/// Charter Poised to Become Second Largest Cable Company

April 28, 2014  |  Media Week

If Comcast wins regulatory approval to buy Time Warner Cable, Charter Communications is poised to become the second largest cable operator, thanks to a complicated series of deals announced Monday morning. The deal will reduce Comcast's post-merger subscribers holdings by 3.9 million to be less than 30 percent of national cable subscribers, a promise it made to regulators when it announced the $45 billion deal to acquire Time Warner Cable. Although the 30 percent cap is not a legal limit, it's a comfort zone for regulators that tried to make it law over the years. Charter will pay cash to acquire 1.4 million Time Warner Cable subscribers, increasing its video subscriber base from 4.4 million to about 5.7 million.
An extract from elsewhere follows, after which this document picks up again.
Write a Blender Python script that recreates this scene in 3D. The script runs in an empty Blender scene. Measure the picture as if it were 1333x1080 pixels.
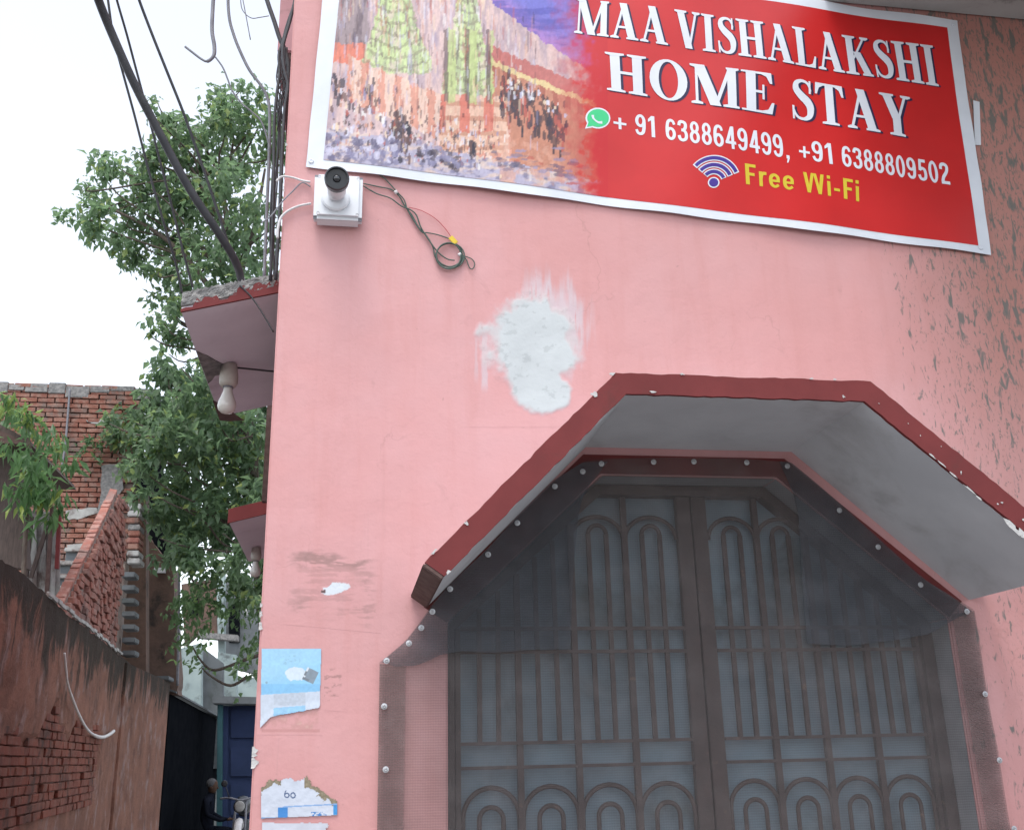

Charter and Comcast will also swap video assets serving 1.6 million Time Warner Cable customers and 1.67 million Charter customers. Separately, Comcast will spin off 2.5 million Comcast customers to form a new, independent, publicly traded company that will be two-thirds controlled by the shareholders of Comcast-Time Warner Cable and one-third owned by Charter. Comcast itself will hold no ownership interest in the new entity and will not manage it. “Today's agreement follows through on our willingness to divest subscribers, while also making an important step in our merger with Time Warner Cable,” said Brian Roberts, chairman and CEO of Comcast. “The realignment of key cable markets achieved in these transactions will enable Comcast to fill in our footprint and deliver operational efficiencies and technology improvement,” he said. The series of deals will boost the merged Comcast-Time Warner Cable footrpint in some of the nation's largest markets, including New York, Boston, Dallas-Ft. Worth, Atlanta, northern and southern California, Tennessee, and North Carolina. Charter's footprint will get a big makeover, adding systems in Ohio, Kentucky, Wisconsin, Indiana and Alabama, and divesting systems in California, New England, Tennessee, Georgia, North Carolina, Texas, Oregon, Washington and Virginia. The third company that the series of transactions will create, will operate in markets that are adjacent or contiguous to Charter markets. The footprint is configured to make it easy for Charter, which will own one-third of the company, to provide operating, management and marketing services to systems in Michigan, Minnesota, Indiana, Alabama, Eastern Tennessee, Kentucky, and Wisconsin.